WASHINGTON — Three areas of the Lincoln Memorial statue still show faint signs of staining after a vandal splattered green paint at the site last week, National Park Service officials said Thursday.
James Perry, the chief of resource management for the National Mall in Washington, said conservators are hoping a fourth cleaning process will remove the last signs of the vandalism. They may need to repeat the process once or several times, though.
The statue was stained from the mid-chest area down to the floor with flecks of green and white paint early on July 26. Most of the paint was removed in an initial cleaning Friday after it was discovered, Perry said.
The darkest pigment remains on the Abraham Lincoln statue, below the statue’s right foot, on the left leg and on a chair arm.
“The statue itself is very porous white marble from Georgia,” Perry said. “So that’s been something we want to be very slow and deliberate in addressing so we’re not causing any deterioration of the statue.”
With each cleaning process, the stain has become fainter and fainter, he said.
“Our preservation crew is saying we’re probably the only ones who are going to see it right now,” Perry said.
Green and white paint vandalism was also discovered this past week at the Washington National Cathedral, on a statue outside the Smithsonian Institution headquarters and at a church and statue of Martin Luther in downtown Washington.

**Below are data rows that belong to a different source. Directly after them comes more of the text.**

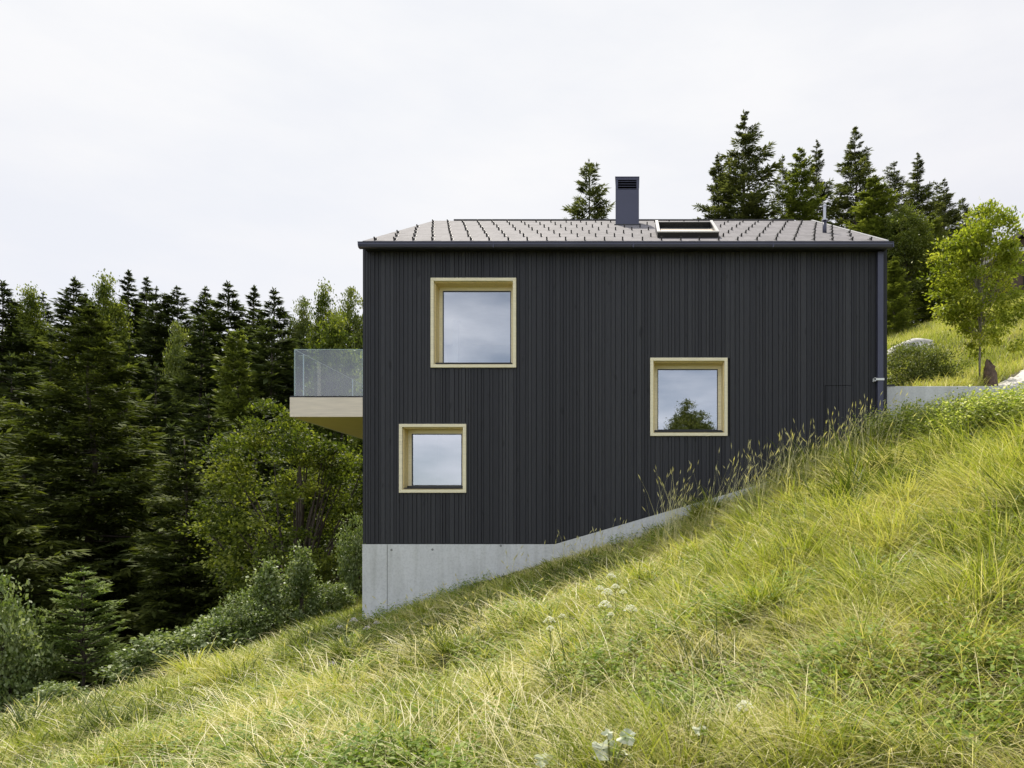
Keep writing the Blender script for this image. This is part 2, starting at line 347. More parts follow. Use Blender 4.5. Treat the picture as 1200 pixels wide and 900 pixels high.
inside = (GX > -5.9) & (GX < 5.7) & (GY > .45) & (GY < 9.6); GZ[inside] = np.minimum(GZ[inside], -.2)
nx, ny = len(gx), len(gy)
V = np.stack([GX, GY, GZ], -1).reshape(-1, 3)
idx = np.arange(nx*ny).reshape(ny, nx)
Fq = np.stack([idx[:-1, :-1], idx[:-1, 1:], idx[1:, 1:], idx[1:, :-1]], -1).reshape(-1, 4)
mb = MB(); mb.add(V, Fq)
go = mb.build('ground', M['ground'], smooth=True); tag(go, kind='structure')
fa = go.data.attributes.new('forest', 'FLOAT', 'POINT')
fv = np.clip((edge_x(GY)-GX)/.8+.5+(fbm(GX, GY, .8, 5)-.5)*2, 0, 1)
fv = np.maximum(fv, np.clip((GY-13)/4, 0, 1))
fa.data.foreach_set('value', fv.ravel().astype(np.float32))

# drive: pale gravel triangle behind the retaining wall
pts = []
n_u, n_v = 16, 10
for i in range(n_u+1):
    for j in range(n_v+1):
        u = i/n_u; v = j/n_v
        x = 8.15+u*13; yb = .52; yt = .56+u*13*.94
        x += 0; y = yb+(yt-yb)*v
        pts.append((x, y, gz(x, y)+.035))
mb = MB(); mb.add(pts, [(i*(n_v+1)+j, (i+1)*(n_v+1)+j, (i+1)*(n_v+1)+j+1, i*(n_v+1)+j+1) for i in range(n_u) for j in range(n_v)])
tag(mb.build('road', M['gravel'], smooth=True), kind='structure')

# ------------------------------------------------------------------ house
HX0, HX1 = -6.18, 5.88
house = empty('house', (0, 0, 0), 0, 'house clad in black vertical boards standing on a grassy slope', 'house')
def wz(py): return (CY-py)/F*D
def wx(px): return (px-CX)/F*D
WIN = [dict(x0=wx(505), x1=wx(605), z0=wz(431), z1=wz(326)), dict(x0=wx(468), x1=wx(546.5), z0=wz(577.5), z1=wz(497)), dict(x0=wx(762), x1=wx(852.5), z0=wz(511), z1=wz(419.5))]
WLAB = ['largest window, square, with a room showing behind its glass', 'smallest window, lowest on the wall, clouds mirrored in it', 'window in the right half of the wall, treetops mirrored in it']
EAVE = 6.42
def bottom(x):   # lower edge of the boards
    return np.interp(x, [-6.2, wx(650), wx(890), wx(1000), 5.9], [wz(637), wz(637), wz(567), wz(530), wz(520)])
# front wall backing with openings
def wall_rects(x0, x1, z0, z1, holes):
    xs = sorted({x0, x1, *[h['x0'] for h in holes], *[h['x1'] for h in holes]}); zs = sorted({z0, z1, *[h['z0'] for h in holes], *[h['z1'] for h in holes]})
    for i in range(len(xs)-1):
        for j in range(len(zs)-1):
            cx_, cz_ = (xs[i]+xs[i+1])/2, (zs[j]+zs[j+1])/2
            if any(h['x0'] < cx_ < h['x1'] and h['z0'] < cz_ < h['z1'] for h in holes): continue
            yield xs[i], xs[i+1], zs[j], zs[j+1]
holes = [dict(x0=h['x0']+.03, x1=h['x1']-.03, z0=h['z0']+.03, z1=h['z1']-.03) for h in WIN]
mb = MB()
TOPW = EAVE-.06
for x0, x1, z0, z1 in wall_rects(HX0+.05, HX1-.05, -2.6, TOPW, holes): mb.box(x0, x1, .045, .42, z0, z1)
door = dict(x0=1.0, x1=5.2, z0=2.95, z1=5.3)
for y0, y1, z0, z1 in wall_rects(.42, 9.95, -5, TOPW, [door]): mb.box(HX0+.05, HX0+.42, y0, y1, z0, z1)
mb.box(HX1-.42, HX1-.05, .42, 9.95, -1, TOPW); mb.box(HX0+.42, HX1-.42, 9.6, 9.95, -5, TOPW)
wall = mb.build('wall', M['backing'], house)
# boards
hatch = dict(x0=wx(967), x1=wx(998), z0=1.0, z1=wz(452))
mb = MB(); mh = MB()
x = HX0
def board(mbx, x0, x1, za0, za1, zt, yf, v):
    mbx.hexa([(x0, yf, za0), (x1, yf, za1), (x0, .043, za0), (x1, .043, za1), (x0, yf, zt), (x1, yf, zt), (x0, .043, zt), (x1, .043, zt)], v)
while x < HX1-.02:
    wd = random.choice([.055, .07, .07, .085, .10, .115, .14]); x1 = min(x+wd, HX1)
    if HX1-x1 < .06: x1 = HX1
    gap = .010; a0, a1 = x, x1-gap*(x1 < HX1)
    yf = random.choice([0, .003, .006, .012]); v = random.random()
    segs = [(None, TOPW)]
    cuts = []
    for h in WIN:
        if a1 > h['x0']+.02 and a0 < h['x1']-.02: cuts.append((h['z0']+.005, h['z1']-.005))
    cuts.sort(); lo = None
    parts = []
    prev = None
    for c0, c1 in cuts: parts.append((prev, c0)); prev = c1
    parts.append((prev, TOPW))
    inh = a1 > hatch['x0'] and a0 < hatch['x1']
    for q0, q1 in parts:
        if q0 is None:
            b0, b1 = float(bottom(a0)), float(bottom(a1))
            if inh:
                board(mb, a0, a1, hatch['z1']+.012, hatch['z1']+.012, q1, yf, v)
                h0, h1 = max(a0, hatch['x0']+.008), min(a1, hatch['x1']-.008)
                if h1-h0 > .01: board(mh, h0, h1, float(bottom(h0))+.01, float(bottom(h1))+.01, hatch['z1'], yf-.006, v)
                if a0 < hatch['x0']-.012: board(mb, a0, hatch['x0']-.008, b0, b1, hatch['z1']+.011, yf, v)
                if a1 > hatch['x1']+.012: board(mb, hatch['x1']+.008, a1, b0, b1, hatch['z1']+.011, yf, v)
            else: board(mb, a0, a1, b0, b1, q1, yf, v)
        else: board(mb, a0, a1, q0, q0, q1, yf, v)
    x = x1
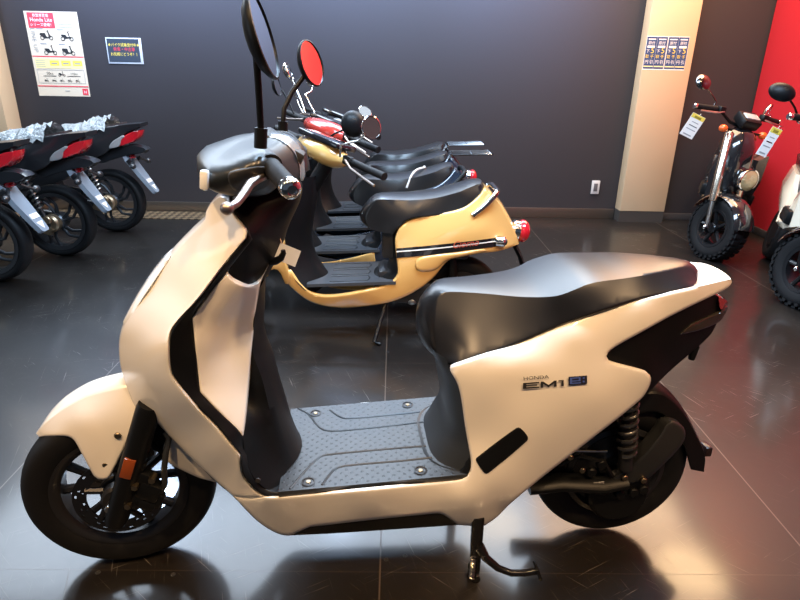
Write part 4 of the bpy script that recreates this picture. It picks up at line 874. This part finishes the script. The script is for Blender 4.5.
# ================================================================== LEFT: THREE MOTORCYCLES SEEN FROM THE TAIL
B3 = Frame((-2.19, 4.62, 0)); T = B3.S
FILM = mat('clear_plastic_film', (.42, .46, .48), .14, trans=.4, bump=(35, .9, .02)); SILVP = mat('silver_plate_holder', (.22, .26, .31), .4, .2)
GUNM = mat('bronze_engine_metal', (.34, .25, .16), .35, .8); CARB = mat('satin_black_body', (.016, .017, .02), .3, coat=.3)
PLUM = mat('dark_maroon_plastic', (.05, .035, .035), .4)
def bike():
    t = thing('motorcycle', 'x', 'motorcycle', (-2.19, 4.62, 0), 0, group='black motorcycles parked tails out on the left')
    wc = Vector((0, 0, .245)); 
    tyre(MB(), wc, .245, .11, .19, None, False, 56).build('rear_tire', RUB, t)
    rm = MB().lathe([(.17, -.045), (.19, -.05), (.196, -.05), (.196, -.04), (.182, -.03), (.178, 0), (.182, .03), (.196, .05), (.19, .05), (.17, .045), (.166, 0)], (0, 0, 0), (0, 1, 0), 56, close=True)
    for k in range(5):
        q = 2*pi*k/5+.3
        for d in (-.13, .13):
            rm.tube([(.05*cos(q+d), -.015, .05*sin(q+d)), (.115*cos(q+d*1.6+.15), -.022, .115*sin(q+d*1.6+.15)), (.176*cos(q+d*1.2+.42), -.015, .176*sin(q+d*1.2+.42))], [.014, .010, .011], 8)
    rm.cyl((0, -.05, 0), (0, .05, 0), .055, 28, .01); rm.xform(Matrix.Translation(wc)).build('rear_rim', mat('dark_grey_alloy', (.06, .062, .068), .3, .7), t)
    hb = MB().cyl(wc+Vector((-.01, -.11, .0)), wc+Vector((-.01, -.045, 0)), .06, 24, .012).cyl(wc+Vector((-.015, -.13, .03)), wc+Vector((-.015, -.1, .03)), .03, 16, .006).box(wc+Vector((-.06, -.09, -.03)), (.12, .05, .07), Matrix.Rotation(.3, 3, 'Y'), .012)
    for k in range(4):
        q = k*1.57+.4; hb.cyl(wc+Vector((.04*cos(q)-.01, -.12, .04*sin(q))), wc+Vector((.04*cos(q)-.01, -.1, .04*sin(q))), .009, 8)
    hb.build('rear_hub', GUNM, t)
    MB().tube([wc+Vector((0, -.1, 0)), wc+Vector((-.25, -.11, .03)), wc+Vector((-.5, -.1, .08))], [.03, .026, .03], 12, sx=.6).build('swingarm', CARB, t)
    MB().tube([wc+Vector((0, .1, 0)), wc+Vector((-.5, .1, .08))], .028, 12).build('swingarm', CARB, t)
    s0, s1 = wc+Vector((-.02, -.115, .03)), wc+Vector((-.12, -.115, .36)); ax = s1-s0; e1 = Vector((0, 1, 0)); e2 = ax.normalized().cross(e1)
    MB().tube([s0+ax*(.2+.7*k/120)+(e1*cos(2*pi*8*k/120)+e2*sin(2*pi*8*k/120))*.022 for k in range(121)], .006, 6).build('shock_spring', STEEL, t)
    MB().tube([s0, s1], .014, 10).build('shock_damper', CARB, t)
    # tail body (traced on the near side)
    tail = [(60, 138), (75, 133), (95, 128.5), (114, 126, 1, 0, .006), (128, 124.5, 0, 0, .006), (140, 123.5, 1, .004, .003), (139.5, 127, 1, .006, 0), (126, 133, 0, .006, 0), (113, 146), (104, 154), (92, 158), (75, 157), (60, 158)]
    panel(B3, tail, [(60, 138, .15), (95, 128, .13), (114, 126, .11), (140, 124, .08), (126, 133, .09), (110, 148, .12), (75, 157, .14), (90, 142, .16), (60, 158, .14)], lip=.02, rm=.005, rpx=2, step=3, grid=5).build('tail_cowl', CARB, t, 45)
    panel(B3, [(119, 146, 1), (121, 139.5), (125, 135.5), (132, 132), (139, 130.5, 1, .008, 0), (137, 137, 0, .01, 0), (132, 142, 1, .008, 0), (121, 146)], [(119, 146, .112), (123, 136, .106), (138, 131, .06), (132, 142, .075), (121, 146, .11)], lip=.02, rm=.003, rpx=1.2, step=2, grid=4).build('tail_light', REDL, t, 50)
    panel_pair(B3, [(109, 148), (112, 142), (118, 138), (124, 135.8), (121, 140), (119, 146), (113, 148)], [(110, 147, .13), (120, 139, .116), (115, 147, .126)], 'signal_lens', mat('silver_clear_lens', (.28, .27, .27), .15, coat=1), t, lip=.015, rm=.002, rpx=1, step=2, grid=3)
    panel(B3, [(96, 157, 1), (112, 149), (128, 146, 0, 0, .01), (140, 147, 0, .004, .008), (146, 150, 0, .01, 0), (143, 153, 0, .006, -.004), (130, 155), (112, 160), (100, 163)], [(96, 157, .08), (128, 146, .06), (146, 150, .05), (112, 160, .07)], lip=.01, rm=.004, rpx=1.5, step=3, grid=5).build('rear_mudguard', CARB, t, 50)
    # sloping plate holder with reflector and stickers
    q0, q1 = T(127.5, 154, 0), T(157.5, 192, 0); ax = (q1-q0).normalized(); L_ = (q1-q0).length; nn = Vector((ax.z, 0, -ax.x))
    if nn.x < 0: nn = -nn
    RMx = Matrix((Vector((0, 1, 0)), ax, nn)).transposed(); mid = (q0+q1)/2
    ph = MB(); rg = []
    for k, hw_ in ((0, .06), (.12, .075), (.5, .065), (.85, .05), (.97, .042), (1, .03)):
        p = q0+ax*L_*k; rg.append([p+Vector((0, s_*hw_, 0))+nn*dz for s_, dz in ((-1, -.02), (-.85, .006), (.85, .006), (1, -.02))])
    ph.loft(rg).build('plate_holder', SILVP, t, 30)
    MB().box(q0+ax*.035+nn*.022-Vector((0, 0, 0)), (.06, .035, .03), RMx, .006).build('rear_reflector', REDL, t)
    MB().box(q0+ax*(L_*.70)+nn*.0075, (.075, .03, .002), RMx).build('sticker', PAPER, t, 0)
    p = q0+ax*(L_*.88)+nn*.008
    MB().add([p-Vector((0, .03, 0))-ax*.022, p+Vector((0, .03, 0))-ax*.022, p+ax*.025], [(0, 1, 2)]).build('warning_sticker', PAPER, t, 0)
    for y in (-.085, .085):
        MB().box(q0+ax*.06+Vector((.0, y, .0))+nn*.01, (.012, .03, .04), RMx, .003).build('turn_signal_mount', CARB, t)
    for sd in (-1, 1):
        p = T(141, 162, 0)+Vector((0, sd*.13, -.01)); MB().tube([T(136, 158, 0)+Vector((0, sd*.06, 0)), p], .01, 8).ball(p+Vector((0, sd*.02, 0)), (.02, .032, .022), 12).build('turn_signal', CARB, t)
    # seat, grab rail, front
    MB().loft([[Vector((x, y*hw_, z+dz*(1-abs(y)**2))) for y in np.linspace(-1, 1, 11)]+[Vector((x, y*hw_*.9, z-.06)) for y in np.linspace(1, -1, 5)] for x, z, hw_, dz in ((-.75, .70, .09, .02), (-.6, .69, .12, .03), (-.35, .72, .13, .035), (-.1, .76, .125, .03), (.0, .785, .10, .02), (.04, .79, .07, .01))]).build('seat', SEATM, t, 45)
    gr = MB().loft([[Vector((x, y*hw_, z)) for y in (-1, -.6, .6, 1)]+[Vector((x, y*hw_, z-.018)) for y in (1, .6, -.6, -1)] for x, z, hw_ in ((-.06, .79, .12), (.05, .815, .11), (.14, .835, .07), (.17, .84, .05))]); gr.build('grab_rail', PLUM, t, 30)
    MB().loft([[Vector((x, y*.17*sw, z)) for y, z in ((-.8, z0), (-1, (z0+z1)/2), (-.6, z1), (.6, z1), (1, (z0+z1)/2), (.8, z0))] for x, z0, z1, sw in ((-1.25, .35, .75, .5), (-1.1, .3, .85, 1), (-.8, .3, .72, 1), (-.5, .35, .68, .95), (-.3, .42, .66, .9), (-.15, .52, .70, .7))]).build('body', CARB, t, 50)
    MB().box((-.62, 0, .33), (.4, .26, .26), Matrix.Rotation(-.2, 3, 'Y'), .04).build('engine', mat('grey_engine_metal', (.12, .12, .13), .4, .6), t)
    MB().tube([(-.95, 0, .98), (-1.15, 0, .6), (-1.3, 0, .26)], [.03, .04, .03], 12).build('fork', CARB, t)
    tyre(MB(), (-1.3, 0, .26), .26, .09, .2, None, False, 48).build('front_tire', RUB, t)
    MB().tube([(-.95, -.34, 1.0), (-.98, -.12, 1.02), (-.98, .12, 1.02), (-.95, .34, 1.0)], .013, 10).build('handlebar', CARB, t)
    MB().tube([(-.45, -.12, .2), (-.42, -.22, .015), (-.40, -.24, .008)], .012, 8).build('side_stand', CARB, t)
    # wrinkled clear film left on the seat
    fg = []; rnd = random.Random(5)
    for i in range(28):
        x = -.72+.80*i/27; row = []
        for j in range(15):
            y = -1+2*j/14; zt_ = .735+.11*((x+.72)/.8)**1.6
            row.append(Vector((x+rnd.uniform(-.008, .008), y*.155, zt_+.014+rnd.uniform(0, .03)*(1-abs(y)*.3)-.085*abs(y)**3+(rnd.uniform(0, .02) if i > 20 else 0))))
        fg.append(row)
    f = MB().loft(fg, False, False).build('protective_film', FILM, t, 25)
    return t
b3 = bike()
def dup(root, loc, yaw, label):
    r = root.copy(); COL.objects.link(r); r.location = loc; r.rotation_euler = (0, 0, yaw); r['label'] = label
    for ch in list(root.children):
        c = ch.copy(); COL.objects.link(c); c.parent = r
        for g in ch.children: d = g.copy(); COL.objects.link(d); d.parent = c
    return r
b3['label'] = 'black motorcycle on the left standing farthest back, whole rear wheel in view'
dup(b3, (-2.27, 3.96, 0), 0, 'black motorcycle in the middle of the three parked on the left')
dup(b3, (-2.40, 3.42, 0), 0, 'nearest of the three black motorcycles on the left, cut by the photo edge')
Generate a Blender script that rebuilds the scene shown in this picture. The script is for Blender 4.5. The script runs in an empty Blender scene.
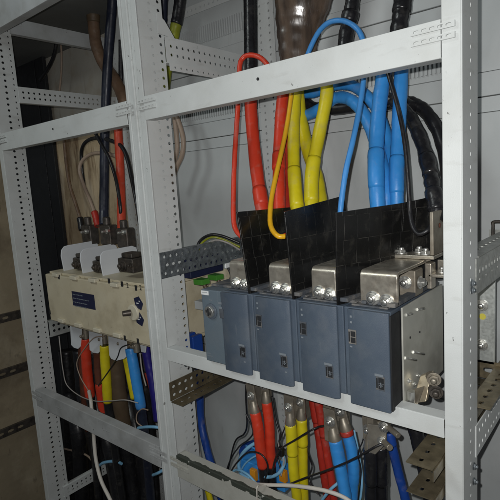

A woman was arrested Monday and charged with defacing the cathedral. Authorities believe Jiamei Tian, 58, was responsible for all the incidents. She has a Chinese passport and apparently arrived in Washington in recent days, traveling on an expired visa.
Repair work is continuing at the National Cathedral and at another church where paint was found. The paint was removed more easily from the Smithsonian statue.
On Thursday, Del. Eleanor Holmes Norton, the District of Columbia’s delegate to Congress, sent a letter to National Park Service Director Jonathan Jarvis asking for information about U.S. Park Police staffing, resources and coordination to prevent such vandalism on the Mall.
“There is now considerable concern about whether other monuments on the National Mall are in jeopardy of being vandalized, and whether there is adequate protection to ensure that such acts do not occur in the future,” Norton wrote.
She specifically questioned whether automatic budget cuts from Congress have reduced the number of park police officers on patrol around the clock. Planned furloughs of those officers ended on June 1.
National Mall Superintendent Robert Vogel said the agency remains confident that all of the paint stain can be removed from the memorial.
“We’re making good progress,” he said, “and we will be there very soon.”